Friday, July 28, 2017

So Many Animals

We get our fill of animals on this here micro farm, that's for sure!


Who can complain, when they're as cute as this?  

Blossom1 and Blossom2 are really excited about these bunnies, because they are the fruits of breeding their own breeding stock for meat, at home, by themselves.  

Now, that's cool.


These are the girlies' meat pens for the Fair at only a few weeks old.  

It is awfully nice having snuggly baby bunnies around.


Blossom3 and Blossom4 love pesting their older sisters to let them hold a baby bunny.  It's a current favorite pastime, even if the bunnies are much larger now.


We came home from a walk the other day to discover this doe hanging out in the front treeline.


Blossom2 noticed it.  It seems she notices everything.  Details are her "thang."


There was high glee as a result!


This regular little robin visitor came to be known as Stacy.


We kept seeing her around and could hear her parents chirping insistently to her from various vantage points around our yard.


"Can she fly?"  

"Will she be okay?"


Check the top left corner of the above picture.  Stacy is indeed able to fly, though her landings were a tad precarious, if you ask me.


One morning while choring, Blossom2 discovered this exquisite "butterfly."  


Its wings were slightly damaged, but that meant we were able to get an excellent view of its gorgeous coloring.

God is a most creative artist.


The Blossoms informed me that they couldn't find it in the butterfly book. 


Like a good homeschool mom, I let them look long and hard before I offered assistance.  I then doggedly paged through the book myself and stubbornly refused to google it out of sheer pride.  

Finally, I gave up and plopped down at the computer.  Imagine my surprise and consternation upon realizing that this polyphemus moth was not in the butterfly book because it is not a butterfly.  What a beautiful giant silk moth!

One morning the girls awoke to FIVE baby bunnies lippety-lopping around the yard.  (Note the white blob to the right of the feed shed in the picture below - outside a cage!)  Somehow, a whole passel of their Fair meat rabbits were loose.  Of course, this happened on Sunday morning, before church.  They were able to capture four before we left.  They opened a cage door and put out feed and water for the remaining rabbit.  They also set up box traps, but to no avail, this bunny remained on the loose until Monday morning.  

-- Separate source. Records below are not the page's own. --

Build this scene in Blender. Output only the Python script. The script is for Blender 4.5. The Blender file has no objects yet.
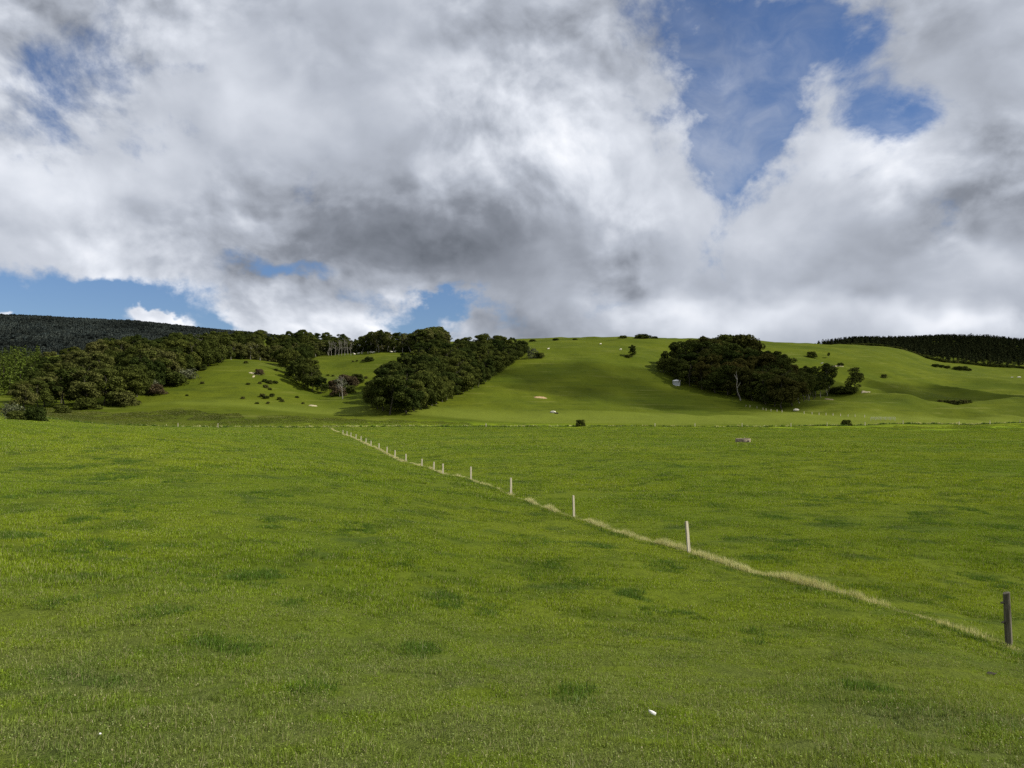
import bpy, math, random
import numpy as np
from mathutils import Vector, Matrix, Euler

random.seed(7)
RNG = np.random.default_rng(11)
SC = bpy.context.scene
COL = SC.collection

# ------------------------------------------------------------------ camera
F, CX, HY, EYE = 769.0, 512.0, 415.0, 1.65      # focal length in pixels, centre column, horizon row, eye height (m)
cam_d = bpy.data.cameras.new('camera')
cam = bpy.data.objects.new('camera', cam_d); COL.objects.link(cam)
cam.location = (0, 0, EYE); cam.rotation_euler = (math.radians(90), 0, 0)
cam_d.sensor_width = 36; cam_d.lens = 36 * F / 1024
cam_d.shift_y = (HY - 384) / 1024
cam_d.clip_start = 0.05; cam_d.clip_end = 20000
SC.camera = cam

# ------------------------------------------------------------------ helpers
def tag(o, label=None, cat=None, group=None, kind=None):
    if label: o['label'] = label
    if cat: o['category'] = cat
    if group: o['group'] = group
    if kind: o['kind'] = kind
    return o

def mesh_from(name, V, faces, mats=(), smooth=False):
    me = bpy.data.meshes.new(name)
    me.from_pydata([tuple(v) for v in V], [], [tuple(f) for f in faces])
    for m in mats: me.materials.append(m)
    if smooth: me.polygons.foreach_set('use_smooth', [True] * len(me.polygons))
    me.update()
    return me

def fast_mesh(name, V, loops, starts, totals, mat=None, smooth=False):
    """a mesh from flat numpy arrays"""
    me = bpy.data.meshes.new(name)
    me.vertices.add(len(V)); me.vertices.foreach_set('co', np.asarray(V, np.float32).ravel())
    me.loops.add(len(loops)); me.loops.foreach_set('vertex_index', np.asarray(loops, np.int32))
    me.polygons.add(len(starts))
    me.polygons.foreach_set('loop_start', np.asarray(starts, np.int32))
    try: me.polygons.foreach_set('loop_total', np.asarray(totals, np.int32))
    except Exception: pass
    if smooth: me.polygons.foreach_set('use_smooth', np.ones(len(starts), bool))
    if mat: me.materials.append(mat)
    me.update(calc_edges=True); me.validate()
    return me

def quads_mesh(name, V, Q, mat=None, smooth=False):
    Q = np.asarray(Q, np.int32); n = len(Q); k = Q.shape[1]
    return fast_mesh(name, V, Q.ravel(), np.arange(n) * k, np.full(n, k), mat, smooth)

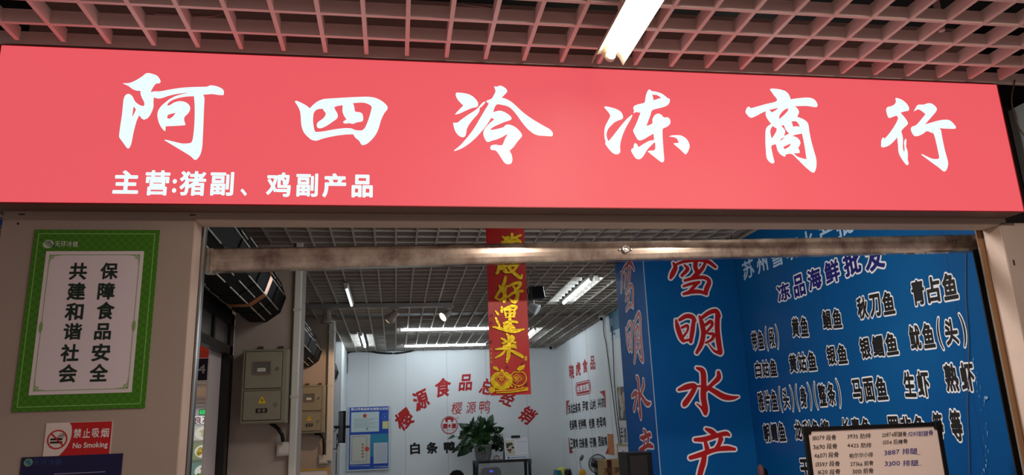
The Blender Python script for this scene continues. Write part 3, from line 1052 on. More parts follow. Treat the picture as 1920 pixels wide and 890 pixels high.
BRUSH = {
 'hao': [[s3(*q) for q in st] for st in (
   [(235, 492, 24), (222, 545, 28), (205, 600, 28), (232, 665, 34), (222, 720, 26)], [(178, 572, 16), (190, 605, 26), (162, 650, 24), (140, 685, 18)],
   [(145, 690, 14), (195, 700, 18), (225, 650, 18), (242, 580, 20)], [(165, 640, 14), (215, 610, 18), (250, 575, 16)],
   [(262, 578, 18), (318, 552, 26), (368, 545, 26), (366, 572, 24), (322, 622, 24)], [(308, 580, 18), (342, 630, 30), (340, 690, 34), (312, 722, 30), (272, 695, 14)],
   [(255, 680, 14), (300, 642, 24), (360, 625, 26), (390, 622, 22)])],
 'yun': [[s4(*q) for q in st] for st in (
   [(150, 18, 12), (165, 32, 18), (175, 48, 20)], [(152, 80, 12), (168, 120, 24), (188, 160, 18)], [(128, 172, 14), (190, 186, 26), (260, 205, 34), (340, 212, 36), (430, 194, 12)],
   [(292, -20, 24), (292, 60, 26), (290, 190, 32)], [(238, 8, 14), (250, 60, 18)], [(245, 5, 14), (320, 5, 18), (338, 35, 22), (320, 70, 16)], [(250, 40, 10), (325, 35, 10)], [(250, 78, 12), (335, 70, 14)],
   [(232, 138, 22), (300, 118, 26), (362, 128, 22)], [(240, 165, 30), (300, 165, 40), (330, 185, 26)])] + [[s3(*q) for q in st] for st in ([(200, 770, 16), (200, 812, 22)], [(212, 790, 16), (285, 762, 24), (335, 768, 24), (312, 802, 14)])],
 'lai': [[s4(*q) for q in st] for st in (
   [(262, 240, 16), (286, 285, 36), (282, 370, 38), (276, 455, 36), (262, 515, 22)], [(208, 285, 14), (240, 300, 24)], [(310, 258, 18), (322, 285, 36), (296, 312, 18)],
   [(222, 332, 20), (280, 312, 24), (345, 325, 18)], [(232, 360, 20), (262, 352, 18)], [(318, 350, 22), (346, 356, 18)],
   [(155, 392, 14), (230, 382, 24), (300, 364, 22), (350, 375, 18)], [(255, 390, 18), (210, 440, 22), (150, 475, 12)], [(300, 402, 18), (345, 425, 30), (405, 458, 30), (416, 474, 12)])],
 'cheng': [[s3(*q) for q in st] for st in (
   [(170, 400, 20), (165, 440, 26), (150, 460, 18)], [(185, 415, 20), (230, 420, 24), (240, 445, 26), (215, 440, 12)], [(240, 370, 24), (280, 420, 26), (330, 470, 30), (375, 500, 26), (388, 470, 12)],
   [(345, 385, 22), (300, 440, 22), (255, 450, 14)], [(170, 395, 22), (260, 390, 22), (350, 380, 20)], [(320, 330, 20), (345, 350, 22)])],
 'shi': [[s3(*q) for q in st] for st in (
   [(205, 115, 14), (225, 130, 20), (262, 122, 20)], [(230, 150, 20), (290, 140, 22), (375, 105, 18)], [(295, 95, 24), (292, 180, 30), (290, 300, 30)], [(205, 170, 22), (250, 165, 26), (360, 160, 22)], [(330, 130, 20), (370, 165, 22)], [(210, 215, 24), (370, 205, 24)], [(230, 255, 22), (350, 250, 22)])],
}
for key in ('shi', 'cheng', 'hao', 'yun', 'lai'):
    st = strokes_uv(BP, BRUSH[key])
    vs, fs = brush(st, 0.0005, 90)
    MB().add([BP.p(a, b, 0.006) for a, b in vs], fs).build('gold_character', GOLD, bn)
# two apples, leaves and a ribbon at the foot
def s4uv(x, y):
    return tuple(BP.uv(900 + x / 5.233, 580 + y / 5.233))


def ell(cx, cy, rx, ry, n=40, dent=0.0):
    o = []
    for i in range(n):
        t = 2 * math.pi * i / n
        k = 1 - dent * math.exp(-((t - 1.5 * math.pi) / .35) ** 2)
        o.append(s4uv(cx + rx * math.cos(t) * k, cy + ry * math.sin(t) * k))
    return o


def band(mb, pts, inner, lift, mi):
    n = len(pts)
    mb.add([BP.p(*q, lift) for q in pts] + [BP.p(*q, lift) for q in inner], [(i, (i + 1) % n, n + (i + 1) % n, n + i) for i in range(n)], mi)


mb = MB()
band(mb, ell(375, 675, 82, 78, dent=.2), ell(375, 675, 72, 68, dent=.2), 0.0058, 0)
for k in range(-6, 7):
    a, b = s4uv(375 + k * 14 - 34, 675 - 34), s4uv(375 + k * 14 + 34, 675 + 34)
    if abs(k) < 4:
        mb.poly(BP, [a, (a[0] + .0007, a[1]), (b[0] + .0007, b[1]), b], 0.0056, 0)
    a, b = s4uv(375 + k * 14 + 34, 675 - 34), s4uv(375 + k * 14 - 34, 675 + 34)
    if abs(k) < 4:
        mb.poly(BP, [a, (a[0] + .0007, a[1]), (b[0] + .0007, b[1]), b], 0.0057, 0)
mb.add([BP.p(*q, 0.0060) for q in ell(210, 695, 108, 92, dent=.15)], [list(range(40))], 0)
for (cx, cy, r1, r2, mi, lf) in ((208, 685, 68, 68, 1, .0064), (208, 685, 58, 58, 0, .0068), (208, 685, 50, 50, 1, .0072), (358, 678, 50, 50, 0, .0062), (358, 678, 43, 43, 1, .0066)):
    mb.poly(BP, [s4uv(cx - r1, cy), s4uv(cx, cy + r2), s4uv(cx + r1, cy), s4uv(cx, cy - r2)], lf, mi)
for ch, cx, cy, w in (('平', 208, 688, 52), ('安', 358, 680, 44)):
    a, b = s4uv(cx - w / 2, cy), s4uv(cx + w / 2, cy)
    put(mb, BP, ch, (a[0] + b[0]) / 2, a[1], b[0] - a[0], (b[0] - a[0]) * 1.1, 0.0076, r=.02, n=40, mi=0)
for leaf in (((125, 560), (160, 560), (190, 600), (165, 600), (130, 585)), ((210, 580), (235, 600), (215, 640), (195, 605)), ((355, 590), (385, 555), (440, 540), (425, 585), (380, 605))):
    mb.poly(BP, [s4uv(*q) for q in leaf], 0.0063, 0)
mb.poly(BP, [s4uv(*q) for q in ((90, 770), (110, 752), (140, 770), (150, 800), (110, 822), (90, 812))], 0.0064, 0)
mb.poly(BP, [s4uv(*q) for q in ((150, 790), (300, 785), (465, 760), (475, 775), (465, 795), (300, 818), (160, 822))], 0.0066, 0)
mb.poly(BP, [s4uv(*q) for q in ((150, 802), (300, 796), (440, 772), (440, 780), (300, 804), (160, 812))], 0.0070, 1)
for k in range(9):
    c = s4uv(140 + k * 34, 765 - (k % 2) * 12)
    mb.disc(BP, c[0], c[1], .0042, .0042, 0.0074, 10, 0)
mb.build('apple_motif', [GOLD, BANNER], bn)
mb = MB()
for i, ch in enumerate('平安是福'):
    c = s4uv(107, 392 + i * 41)
    put(mb, BP, ch, c[0], c[1], .011, .0125, 0.005, r=.0, mi=0)
mb.build('side_lettering', mat('dull_gold', (196, 150, 60), .4, .4), bn)
mb = MB()
c = s4uv(447, 480)
mb.slab(BP, c[0] - .006, c[1] - .01, c[0] + .006, c[1] + .01, .0045, .005, 0)
mb.build('gold_seal', mat('dull_gold', (196, 150, 60), .4, .4), bn)
for x, y in ((105, 315), (265, 563), (415, 530), (110, 130), (455, 730), (112, 60)):
    c = s4uv(x, y)
    MB().disc(BP, c[0], c[1], .0065, .0065, 0.005, 10).build('blossom_print', BANNERDARK, bn)

# ------------------------------------------------------------------ blue advertising boards
BW = Plane((XB, 0, 0), (0, -1, 0), (0, 0, 1))       # side wall, read towards the viewer
BF = Plane((0, YF, 0), (1, 0, 0), (0, 0, 1))        # board facing the viewer
BN = Plane((XN, 0, 0), (0, -1, 0), (0, 0, 1))       # narrow board of the corner


def outlined(root, P, ch, u, v, w, h, core, grow, r=.02, shear=0.0, rot=0.0, n=52, cm=None, wm=WHITEINK):
    mb = MB()
    put(mb, P, ch, u, v, w, h, 0.0010, r=grow, rot=rot, shear=shear, mi=1, n=44)
    put(mb, P, ch, u, v, w, h, 0.0022, r=r, rot=rot, shear=shear, mi=0, n=n)
    mb.build('character', [core, wm], root)


bw = thing('advertising_board', 'wide blue board listing fish names in black outlined characters along the side wall', 'board', (XB, 1.5, 1.0))
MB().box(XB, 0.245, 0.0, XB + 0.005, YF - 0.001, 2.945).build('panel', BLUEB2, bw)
mb = MB()
for px in (1545, 1790):
    u = BW.uv(px, 560)[0]
    mb.slab(BW, u - .0012, 0, u + .0012, 3.0, 0, 0.0006)
mb.build('panel_joint', mat('joint_dark', (4, 40, 100), .6), bw)

ROWS = [
 ('带鱼(段)', 1409, 640, 1462, 630, 38), ('黄鱼', 1484, 614, 1517, 611, 40), ('鲳鱼', 1541, 600, 1580, 595, 39), ('秋刀鱼', 1606, 579, 1679, 565, 46), ('青占鱼', 1708, 551, 1797, 533, 53),
 ('白姑鱼', 1415, 693, 1458, 688, 33), ('黄姑鱼', 1479, 682, 1532, 675, 38), ('银鱼', 1549, 667, 1590, 662, 39), ('银鳕鱼', 1611, 654, 1685, 642, 44), ('鱿鱼(头)', 1704, 634, 1816, 617, 52),
 ('雅片鱼(头)(身)(整条)', 1421, 753, 1579, 736, 42), ('马面鱼', 1597, 733, 1665, 726, 46), ('生虾', 1693, 720, 1745, 719, 52), ('熟虾', 1770, 708, 1830, 705, 57),
 ('朝鳕鱼', 1431, 812, 1474, 808, 37), ('龙利鱼柳', 1489, 806, 1557, 806, 39), ('长青鱼', 1578, 803, 1635, 803, 42), ('罗非鱼', 1665, 801, 1738, 801, 46), ('等', 1749, 797, 1771, 797, 52), ('等', 1781, 797, 1806, 797, 62),
 ('干贝', 1500, 880, 1545, 880, 42)]
for txt, xa, ya, xb_, yb_, hp in ROWS:
    a, b = BW.uv(xa, ya), BW.uv(xb_, yb_)
    xm, ym = (xa + xb_) / 2, (ya + yb_) / 2
    hh = BW.uv(xm, ym - hp / 2)[1] - BW.uv(xm, ym + hp / 2)[1]
    adv = [0.62 if ch in '()' else 1.0 for ch in txt]
    tot, t = sum(adv), 0
    rot = math.atan2(b[1] - a[1], b[0] - a[0])
    for ch, w in zip(txt, adv):
        c = a + (b - a) * (t + w / 2) / tot
        t += w
        cell = np.linalg.norm(b - a) * w / tot
        outlined(bw, BW, ch, c[0], c[1], cell * (0.42 if ch in '()' else 0.78), hh * (1.15 if ch in '()' else 0.88), INK, 0.10 if ch not in '()' else 0.06, r=.036 if ch not in '()' else 0.006, rot=rot)
for ch, x0_, y0_, x1_, y1_ in (('冻', 1459, 530, 1480, 564), ('品', 1489, 514, 1508, 556), ('海', 1516, 502, 1539, 543), ('鲜', 1548, 487, 1573, 531), ('批', 1583, 468, 1612, 516), ('发', 1622, 452, 1655, 508)):
    xm, ym = (x0_ + x1_) / 2, (y0_ + y1_) / 2
    a, b = BW.uv(x0_, ym + 5), BW.uv(x1_, ym - 5)
    c, d = BW.uv(xm, y1_), BW.uv(xm, y0_)
    outlined(bw, BW, ch, (a[0] + b[0]) / 2, (c[1] + d[1]) / 2, b[0] - a[0], (d[1] - c[1]) * .93, NAVYINK, 0.10, r=.035, rot=.03)
mb = MB()
for ch, xm, ym, w, h in (('苏', 1403, 504, 20, 38), ('州', 1429, 494, 19, 36), ('雪', 1457, 482, 21, 38), ('明', 1486, 468, 23, 40), ('水', 1514, 453, 25, 44), ('产', 1549, 437, 27, 46), ('批', 1583, 420, 30, 48), ('发', 1622, 402, 32, 50)):
    a, b = BW.uv(xm - w / 2, ym + 4), BW.uv(xm + w / 2, ym - 4)
    c, d = BW.uv(xm, ym + h / 2), BW.uv(xm, ym - h / 2)
    put(mb, BW, ch, (a[0] + b[0]) / 2, (c[1] + d[1]) / 2, b[0] - a[0], (d[1] - c[1]) * .92, .001, r=.02, rot=.03)
mb.build('shop_name_lettering', mat('pale_blue_ink', (176, 206, 232), .6), bw)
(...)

With the heat index rising quickly, we were really starting to get concerned about heatstroke.  While I spent my morning quiet time on the porch swing, that blasted bunny kept peeking his head out from under the feed shed.


  I tiptoed through the dewy grass three times with a net, only to be foisted again and again by that "wascally wabbit."  

Later that morning, I was starting to take his escape tactics personally.  With a stubborn grunt, I postured myself on the ground, in the dirt with a handful of oats.  The maddening coy little sucker just wouldn't be caught.  I dug further and further underneath and the girls shooed him from the other side.  I grabbed hold and did not let go.  

Having freshly showered only an hour previously, I was now covered in dirt, rabbit fur and sweat, 
but since I was now the hero of the day, 
I didn't mind... too much.

I'd valiantly earned my Super 4-H Mom points for the month. 

And now, I'm off to transport 34 animals to the Fairgrounds so we can enjoy a whole ten days of animals.  It's Fair week, ya'll!